Bouteflika a gagné mais le bouteflikisme y gagne encore plus
par Kamel Daoud
Finalement, le bouteflikisme a gagné. Qu'est-ce que le bouteflikisme
? C'est d'abord une façon de boire, de manger et de ne pas bouger. Le régime
est un régime alimentaire. Les gens, beaucoup, ont voté pour ce mode
alimentaire dit de « dépenses sociales » faramineuses. Comprendre : on vous
paye les trois quarts des prix du sucre, électricité, essence, semoule, eau,
gaz, ciment, toits et autres. Et on vous donne de l'argent pendant que les
Chinois travaillent. Rares sont les gens qui peuvent résister à l'inertie
sucrée. On ne change pas une équipe qui travaille à votre place pendant que
vous vous reposez à sa place et qui paye vos factures. Quinze ans de règne rusé
ont produit une addiction au moindre effort, avec de meilleurs salaires.
Ensuite le bouteflikisme est une peur. De l'avenir, du
passé, du mouvement, de la rupture, du changement et du désordre. Apres deux
mille ans de colonisation, une dernière guerre de décolonisation et une guerre
civile, des gens, beaucoup de gens, ont peur de la peur. Et le régime le sait
et y puise sa légitimité de gardien du peuple contre la menace du peuple.

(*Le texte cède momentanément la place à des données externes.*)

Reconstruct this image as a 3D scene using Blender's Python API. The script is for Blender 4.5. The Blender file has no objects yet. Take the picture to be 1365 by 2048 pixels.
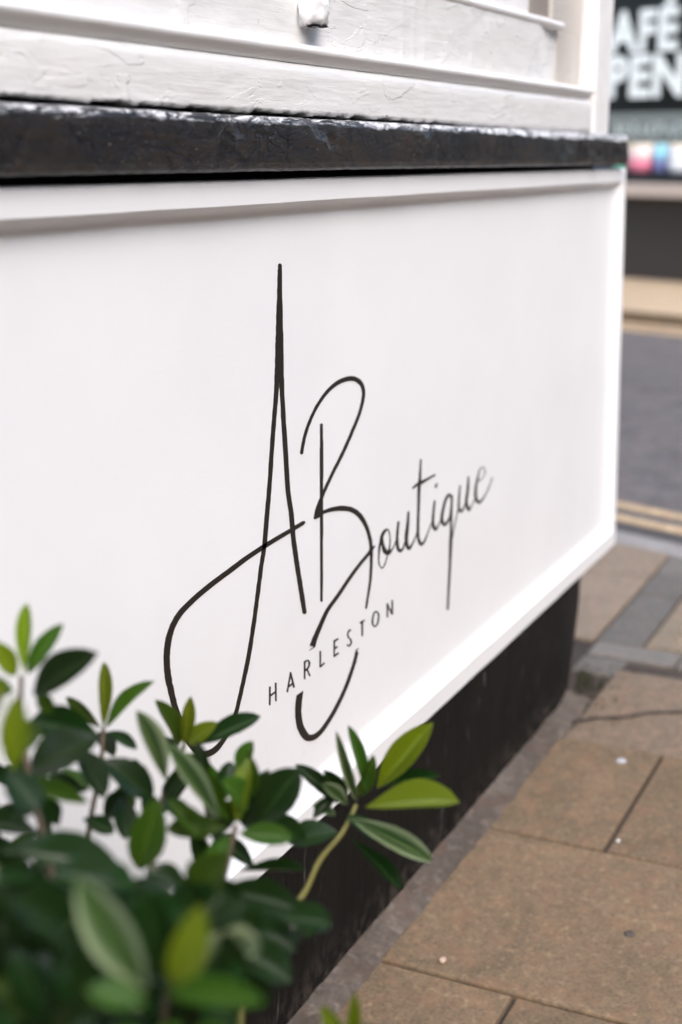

Terrorisés par eux-mêmes, les gens préfèrent le choix du même et tuer le temps
plutôt que se tuer les uns les autres. Le bouteflikisme est aussi un souvenir,
mauvais. Les gens se souviennent du vote sanction 90 et, surtout, de la
sanction contre ce vote.
Ensuite le bouteflikisme est un réflexe sécuritaire du
régime : la transition, le changement ou les réformes sont tous, profondément,
perçus comme une menace. Il n'y a que deux options : on reste ou ils nous
chassent. Pas de réconciliation, pas d'amour, pas de deal, pas d'entente. Soit
on gagne, soit on perd tout.
Et le bouteflikisme dans ce sens n'est que le vieux réflexe
du propriétaire depuis l'indépendance. Les siens se mobilisent d'instinct, au
plus bas de l'échelle comme au plus haut, pour réussir une cooptation sous
forme de réélection.
Ensuite le bouteflikisme c'est surtout plusieurs milieux :
des légitimistes de la propriété mystique de la terre nationale au nom de la
sécurité et de la guerre de Libération. De nombreux parents au nom du sang, de
la région ou de l'obédience. Des fidèles, un Général ou quatre, des dizaines de
ministres et des hommes de main. Ils y ont le choix entre le prix du sang ou
sauver le lien de sang.
Ensuite le bouteflikisme est aussi une génération, des
gens, des convaincus, des gens qui y croient faute d'autres croyances ou qui y
adhèrent faute de pouvoir lire l'avenir. Des gens de bonne foi, qui se
souviennent d'autrefois et qui ne croient pas les oppositions.
Mais la nouveauté, depuis quelques temps, c'est que le
bouteflikisme est aussi un très puissant lobby d'affaires. Un club Khalifa bis
qui, pour cette dernière élection, s'est solidarisé, s'est investi et a mis
tout ses moyens pour préserver son nouveau statut. On l'aura vu en live et sans
la discrétion habituelle de certains milieux d'affaires quand ils veulent
soutenir un candidat. Les patrons algériens dépendants eux-mêmes de ce nouveau
club des khalifa (s) qui ont des chaines TV, des milices, des fonds et des
relais.
Le boutefliksime a donc gagné. Du temps. Le résultat est
qu'on va maintenir encore une fois ces désastreux et coûteux équilibres pendant
un laps de temps. On y perd la chance d'une belle transition et d'une rupture
douce. On repousse l'avenir et on paye les places assises dans ce train que
nous n'avons pas pris. Ne sachant pas comment changer, des Algériens ont voté le
choix du non-changement mais c'est le régime qui y gagne et se sont eux qui y
perdent.
Et au plus obscur, au delà des chiffres, des moyens de
l'administration d'Ennahar et ses incroyables diffamations et du vote-réflexe,
on a tous compris confusément plusieurs choses : le régime est prêt au pire
pour garder le pouvoir, beaucoup d'Algériens deviennent cette terrible menace
au point d'y répondre par la soumission, le changement est encore mal perçu et
les Algériens ont encore peur d'eux-mêmes ou sont poussés à le croire.
Des Algériens ont voté pour Benflis, beaucoup d'Algériens
ont voté pour Bouteflika, de très nombreux Algériens ont boycotté ; et qui a
gagné ? Pas Bouteflika, mais le bouteflikisme. Ils sont maintenant deux sur
fauteuil roulant poussé dans le dos : lui et nous tous.